[Start Supplied material]

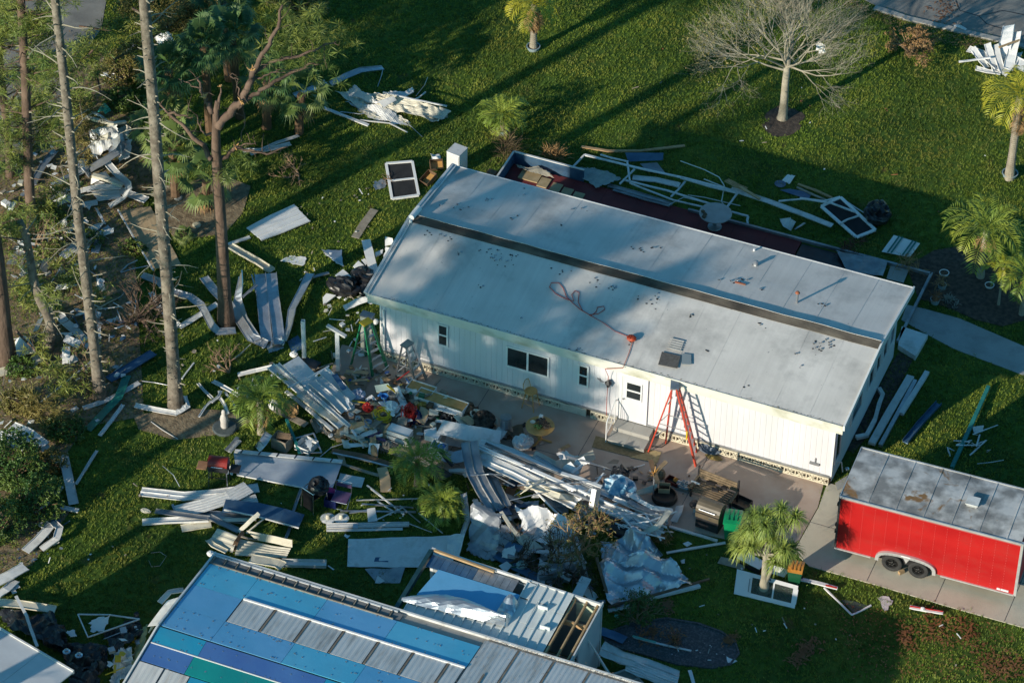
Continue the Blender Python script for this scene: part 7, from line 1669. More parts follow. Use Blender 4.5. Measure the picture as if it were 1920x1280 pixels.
# grey ribbed can on the patio
t=empty('ribbed_can',P(948,812),0,'upright grey ribbed metal can at the patio edge of the junk','bin');mb=MB()
pr_=[]
for i in range(24):
 a=6.283*i/24;r=.19+(.012 if i % 2 else 0);pr_.append((r*math.cos(a),r*math.sin(a)))
v=[(x,y,z) for z in (0,.75) for x,y in pr_];mb.add(v,[tuple(range(23,-1,-1)),tuple(range(24,48))]+[(i,(i+1) % 24,24+(i+1) % 24,24+i) for i in range(24)]).build('body',M_alu,t);MB().lathe((0,0,.752),[(.2,0),(.205,.03),(.02,.05)],18).build('lid',M_alud,t)
# bits: small countable scraps scattered, with shared labels only inside their own patch
SCR=[]
SM=[M_white2,M_white,M_woodg,M_wood,M_cream,M_alu,M_black,M_blue,M_red,M_woodd,M_green,M_yellow,M_purple]
def scraps(n,poly,label,group,mats_,s=(.04,.14),z=(.02,.1),name='scrap',pile=0.0,big=0.0):
 pts=[tuple(P(x,y))[:2] for x,y in poly];xs=[q[0] for q in pts];ys=[q[1] for q in pts];k=0;tries=0
 cx,cy=sum(xs)/len(xs),sum(ys)/len(ys);rad=max(max(xs)-min(xs),max(ys)-min(ys))/2
 while k < n and tries < n*30:
  tries+=1;x,y=R.uniform(min(xs),max(xs)),R.uniform(min(ys),max(ys))
  if not inpoly(np.array([x]),np.array([y]),pts)[0]:continue
  k+=1;m_=R.choice(mats_);a,b=R.uniform(*s)*(2 if R.random() < big else 1),R.uniform(*s);th=R.uniform(0,3.14);zz=R.uniform(*z)+pile*max(0,1-math.hypot(x-cx,y-cy)/rad)*R.random()
  sh=R.random();mb=MB()
  if sh < .55:
   nn=R.choice((4,5,6));ring=[]
   for i in range(nn):q=6.283*i/nn+R.uniform(-.3,.3);ring.append((a*math.cos(q)*R.uniform(.6,1.2),b*math.sin(q)*R.uniform(.6,1.2),R.uniform(-.3,.3)*min(a,b)))
   v=ring+[(p[0],p[1],p[2]+.012) for p in ring];mb.add(v,[tuple(range(nn-1,-1,-1)),tuple(range(nn,2*nn))]+[(i,(i+1) % nn,nn+(i+1) % nn,nn+i) for i in range(nn)]);lb='flat torn'
  elif sh < .8:mb.bar((-a*2.2,0,0),(a*2.2,0,R.uniform(0,.12)),.03,.02);lb='thin stick-like'
  else:mb.box(-a*.8,a*.8,-b*.6,b*.6,0,min(a,b)*.9);lb='small boxy'
  c_,s_=math.cos(th),math.sin(th);mn=min(v[2] for v in mb.v)
  mb.v=[(v[0]*c_-v[1]*s_,v[0]*s_+v[1]*c_,v[2]-mn) for v in mb.v]
  cn=COLN.get(m_.name,'pale');o=mb.build(name,m_,None);o.location=(x,y,zz);SCR.append((a*b,o))
  tag(o,'%s %s %s' % (lb,cn,label),'scrap','%s %s scraps, %s' % (lb,cn,group))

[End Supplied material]

• Goal: Make an exact reproduction of the listing above, without any pictures.

• Solution to the exercise:
Continue the Blender Python script for this scene: part 7, from line 1669. More parts follow. Use Blender 4.5. Measure the picture as if it were 1920x1280 pixels.
# grey ribbed can on the patio
t=empty('ribbed_can',P(948,812),0,'upright grey ribbed metal can at the patio edge of the junk','bin');mb=MB()
pr_=[]
for i in range(24):
 a=6.283*i/24;r=.19+(.012 if i % 2 else 0);pr_.append((r*math.cos(a),r*math.sin(a)))
v=[(x,y,z) for z in (0,.75) for x,y in pr_];mb.add(v,[tuple(range(23,-1,-1)),tuple(range(24,48))]+[(i,(i+1) % 24,24+(i+1) % 24,24+i) for i in range(24)]).build('body',M_alu,t);MB().lathe((0,0,.752),[(.2,0),(.205,.03),(.02,.05)],18).build('lid',M_alud,t)
# bits: small countable scraps scattered, with shared labels only inside their own patch
SCR=[]
SM=[M_white2,M_white,M_woodg,M_wood,M_cream,M_alu,M_black,M_blue,M_red,M_woodd,M_green,M_yellow,M_purple]
def scraps(n,poly,label,group,mats_,s=(.04,.14),z=(.02,.1),name='scrap',pile=0.0,big=0.0):
 pts=[tuple(P(x,y))[:2] for x,y in poly];xs=[q[0] for q in pts];ys=[q[1] for q in pts];k=0;tries=0
 cx,cy=sum(xs)/len(xs),sum(ys)/len(ys);rad=max(max(xs)-min(xs),max(ys)-min(ys))/2
 while k < n and tries < n*30:
  tries+=1;x,y=R.uniform(min(xs),max(xs)),R.uniform(min(ys),max(ys))
  if not inpoly(np.array([x]),np.array([y]),pts)[0]:continue
  k+=1;m_=R.choice(mats_);a,b=R.uniform(*s)*(2 if R.random() < big else 1),R.uniform(*s);th=R.uniform(0,3.14);zz=R.uniform(*z)+pile*max(0,1-math.hypot(x-cx,y-cy)/rad)*R.random()
  sh=R.random();mb=MB()
  if sh < .55:
   nn=R.choice((4,5,6));ring=[]
   for i in range(nn):q=6.283*i/nn+R.uniform(-.3,.3);ring.append((a*math.cos(q)*R.uniform(.6,1.2),b*math.sin(q)*R.uniform(.6,1.2),R.uniform(-.3,.3)*min(a,b)))
   v=ring+[(p[0],p[1],p[2]+.012) for p in ring];mb.add(v,[tuple(range(nn-1,-1,-1)),tuple(range(nn,2*nn))]+[(i,(i+1) % nn,nn+(i+1) % nn,nn+i) for i in range(nn)]);lb='flat torn'
  elif sh < .8:mb.bar((-a*2.2,0,0),(a*2.2,0,R.uniform(0,.12)),.03,.02);lb='thin stick-like'
  else:mb.box(-a*.8,a*.8,-b*.6,b*.6,0,min(a,b)*.9);lb='small boxy'
  c_,s_=math.cos(th),math.sin(th);mn=min(v[2] for v in mb.v)
  mb.v=[(v[0]*c_-v[1]*s_,v[0]*s_+v[1]*c_,v[2]-mn) for v in mb.v]
  cn=COLN.get(m_.name,'pale');o=mb.build(name,m_,None);o.location=(x,y,zz);SCR.append((a*b,o))
  tag(o,'%s %s %s' % (lb,cn,label),'scrap','%s %s scraps, %s' % (lb,cn,group))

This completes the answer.